Short Stories 366:195 — “Redemption,” by Lesley Nneka Arimah

cover“Redemption” closes out What It Means When a Man Falls from the Sky, and it does so with a brilliant story that does so much in the space of a short time, but keeps it all alight at once: the weight of disbelief in the face of sexual abuse, the confusing tangle of emotions when a young girl starts to feel for another woman, societal presumptions, infidelities, hypocrisies of faith and justice… there is so much in “Redemption” it’s astounding, and that the whole is just this sublime narrative? Well, that’s the joy that is reading Lesley Nneka Arimah, I think.

I should also point out how the author has this way of injecting little asides of humour into her stories that drop into the reader’s experience like tiny flashes of light among what could otherwise be pretty relentless. There’s one line in particular in this story that had me bark out a laugh mid-walk (the dog jumped), where the main character considers her older neighbour is “very old, creeping on that age when life begins to lose all meaning, fifty, I think.” I had to stop the audiobook and rewind just so I could write down the phrasing. It’s just so perfect, such a precision of character, and all of Lesley Nneka Arimah’s characters felt like that to me throughout the collection—especially when they were delightfully imperfect women being themselves.
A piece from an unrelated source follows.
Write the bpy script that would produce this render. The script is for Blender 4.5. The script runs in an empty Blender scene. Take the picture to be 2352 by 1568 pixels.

As a whole, I don’t think I can sing the praises of the collection enough, but “Redemption” one of the strongest anchor stories I’ve read in a long time. A girl who has withstood a disgrace that was in no way her fault, and for whom there was no justice and only punishment in the eyes of everyone around her, has power over so little. Her developing feelings for someone else shift, and her buried furies and angers and desire to be as callous (and perhaps even cruel) as others nudges the story forward inch by inch to the conclusion, and I ended the collection with a long and careful exhale.